Powerful. His bare forearms corded

with muscle, bristling in the cold. Yes,

he’s drunk. Yes, I have already begun the life-

long work of hating him, a job

that will carve me down to almost

nothing. I have already begun to catalog

every way he has failed me. Yes.

And here he is. Home early from a day shift

in Fall River. Teaching me what I need

to know. Pulling me roughly toward him,

the last half-hour of sunlight blazing

in his face, saying This is how close

you can get. Asking if I can see it.

If I know what he means. Saying This. This

close. Like this.

 

Like many poems in this collection, a narrative poem told with economy. A vivid snapshot in time. “Close” is particularly powerful thanks to the turn that begins with the line “He’s still beautiful, my father” – not words you’d expect from a teen whose father has him by the fist. And that bit about “the life- / long work of hating him, a job / that will carve me down to almost / nothing.” Whew. It’s lines like this that leave me wondering why there are so many readers who do not bother reading poetry, for it is only poetry that can deliver rabbit-punches like this. What these readers are missing!
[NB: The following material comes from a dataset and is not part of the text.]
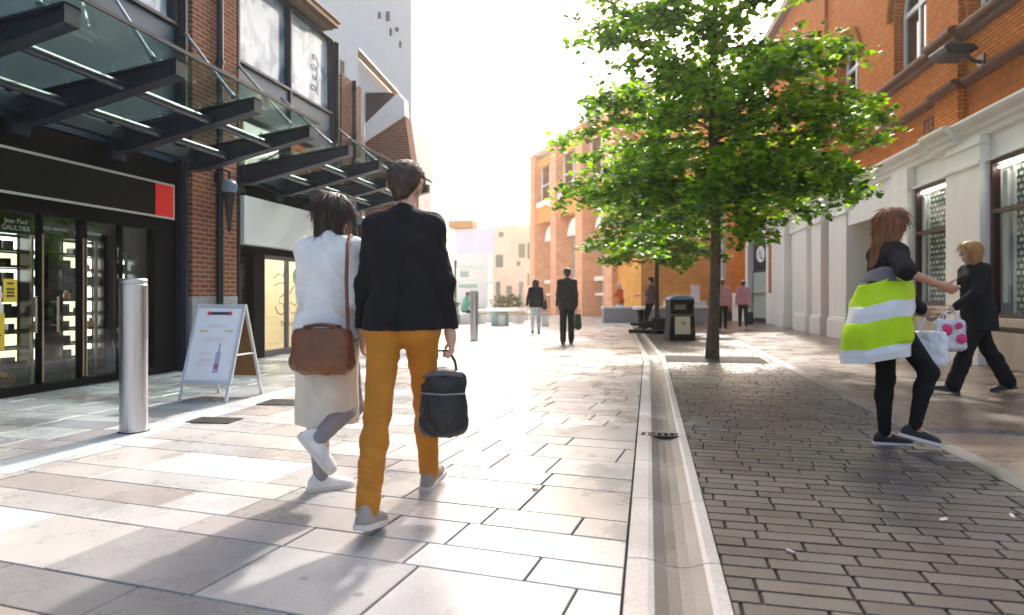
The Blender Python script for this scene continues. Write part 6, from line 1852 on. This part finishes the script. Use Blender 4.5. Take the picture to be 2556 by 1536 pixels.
soft_bag("hand_bag", "black slouchy bag at the jeans wearer's right hip", "bag", wpos(w2, (.27, -.02, 1.28)), .12, .30, .28, .25, M_LEATH, R(8), vox=.018, hr=.010)
C_PINK = fabric("pink_knit", (.66, .34, .38)); C_PINK2 = fabric("rose_blouse", (.60, .27, .33))
P3 = Pose(1.70, lean=2, L=(-10, 6, -6, 1), Rr=(12, 4, 6, 1), aL=(4, 6, 10, 0), aR=(-6, 6, 10, 0))
a3 = person("person in light pink knit and black leggings just right of the near trunk", (2.36, 22.9), R(-2), P3, vox=.014, hair=("short", (.16, .09, .04)), top=dict(name="top", mat=C_PINK, g=.014, hem=-.08), bottom=dict(name="leggings", mat=C_DK, g0=.01, g1=.012), shoes=((.55, .42, .36), (.6, .55, .5)))
soft_bag("hand_bag", "dark grey handbag hanging from the light pink knit wearer's hand", "bag", wpos(a3, P3.J['gripR']), .10, .24, .30, .12, M_LEATH, R(0), vox=.018)
P4 = Pose(1.70, lean=2, L=(12, 4, 6, 1), Rr=(-12, 8, -8, 1), aL=(0, 9, 10, 0), aR=(6, 9, 10, 0))
a4 = person("person in rose blouse with dark bun walking away by the arch building", (3.20, 24.5), R(-4), P4, vox=.014, hair=("bun", (.02, .014, .012)), top=dict(name="blouse", mat=C_PINK2, g=.018, hem=-.05, fl=.015), bottom=dict(name="leggings", mat=C_DK, g0=.008, g1=.010), shoes=((.60, .46, .40), (.6, .55, .5)))
soft_bag("hand_bag", "navy blue bag carried low beside the rose blouse", "bag", wpos(a4, P4.J['gripR']), .26, .16, .42, .20, fabric("navy_canvas", (.012, .022, .07)), R(0), vox=.018)
C_ORANGE = fabric("orange_shirt", (.70, .14, .03)); C_PALE = fabric("pale_trousers", (.66, .68, .70))
P5 = Pose(1.72, lean=4, L=(10, 6, 3, 1), Rr=(-10, 8, -6, 1), aL=(30, 10, 40, 0), aR=(20, 10, 40, 0))
person("person in orange shirt and pale trousers in the distance", (-1.30, 31.2), R(60), P5, vox=.020, hair=("short", (.55, .55, .55)), top=dict(name="shirt", mat=C_ORANGE, g=.03, hem=-.10, sleeve=.9), bottom=dict(mat=C_PALE, g0=.02, g1=.04), shoes=((.4, .4, .4), (.5, .5, .5)))
# busker leaning by the second tree
P6 = Pose(1.76, lean=-5, L=(12, 2, 4, 2), Rr=(16, 4, 4, 2), aL=(25, 8, 70, 20), aR=(20, 8, 75, 30), head=(14, 0))
bk6 = person("person in black trousers leaning back by the second tree", (.02, 22.1), R(75), P6, vox=.018, hair=("short", (.02, .015, .012)), top=dict(name="shirt", mat=fabric("mauve_check", (.22, .13, .14)), g=.02, hem=-.02, sleeve=.9), bottom=dict(mat=C_DK, g0=.014, g1=.02), shoes=((.012, .012, .012), (.03, .03, .03)))
# person in the dark lobby facing the street
P7 = Pose(1.70, lean=0, L=(6, 2, 0, 2), Rr=(-4, 4, -3, 2), aL=(-4, 16, 14, 0), aR=(4, 8, 10, 0))
lob = at_y(896, 715, 18.9)
person("person in black shirt facing the street from the dark lobby", (lob.x, lob.y), R(200), P7, vox=.014, hair=("bob", (.30, .20, .10)), top=dict(name="shirt", mat=fabric("dark_shirt", (.03, .032, .04)), g=.02, hem=-.06, sleeve=1.2), bottom=dict(mat=fabric("dark_navy_trousers", (.018, .022, .03)), g0=.014, g1=.025), shoes=((.012, .012, .012), (.03, .03, .03)))
# seated person in mint jacket by the bicycle
P8 = Pose(1.70, lean=12, L=(80, 85, 0, 4), Rr=(80, 85, 0, 4), aL=(30, 6, 40, 10), aR=(30, 6, 40, 10), head=(5, 0))
s8 = at_g(1119, 781)
st8 = thing("stone_block", "pale stone block seat under the person in mint", "seat", (s8.x, s8.y, 0), R(-60))
mb = MB(); mb.box((-.3, -.3, 0), (.3, .18, .42)); mb.obj("block", M_WSTONE, st8, bevel=.02)
person("person in mint green jacket seated on a stone block by the bicycle", (s8.x, s8.y), R(-60), P8, vox=.018, hair=("short", (.25, .12, .06)), top=dict(mat=fabric("mint_jacket", (.20, .52, .40)), g=.03, hem=-.04), bottom=dict(mat=fabric("dark_jeans", (.04, .05, .06)), g0=.012, g1=.02), shoes=((.1, .1, .1), (.3, .3, .3)))
# ================================================================== the bright haze down the street
hz = MB(); hz.box((-170, -45, -1.2), (170, 270, 34))
m, t, p = nt("haze_air")
t.nodes.remove(p)
pv_ = t.nodes.new("ShaderNodeVolumePrincipled")
pv_.inputs["Color"].default_value = (.97, .97, .97, 1)
pv_.inputs["Density"].default_value = HAZE
pv_.inputs["Anisotropy"].default_value = .8
t.links.new(pv_.outputs[0], t.nodes["Material Output"].inputs["Volume"])
struct(hz.obj("haze", m), "stuff")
While still on my heels from reading “Close,” I turned the page and read “After the Attempt,” which appeared originally in Gulf Coast. In this case, it was the closing that wowed me. Kunz nails the landing, as they say. Even the Russian judge is forced to say as much.

 

After the Attempt

 

They took your shoelaces,

your carabiner of tooth-

edged keys, but left you

your belt, which you cinched

over your loopless scrubs.

 

They shaved your scalp

for the stitches but missed

a tuft above your ear

that catches the light

from the hingeless windows.

 

The receptionist holds up

a small paper bag

stapled shut. Whatever

you had worth saving.

You look, then look away.

 

Once, hungover

on a gut-and-remodel job

in Grafton, you cracked the root

of your nose with your claw

hammer’s backswing.

 

You stood very still after,

watching your blood scatter

on the plywood floor, alien

and bright as coins

from a distant country.

 

I don’t know about you, but I was bought and sold on that blood money at the end. Great image. It didn’t hurt that the familiar worked for it, too. Assuming the setting was Grafton, Massachusetts, this was only a town over from where I lived for twenty years.

In the end, I guess you can say this. There’s not a lot of “macho poetry” out there, and when there is, it’s not always worth reading. In the case of Edgar Kunz’s collection, however, another story. Another story entirely.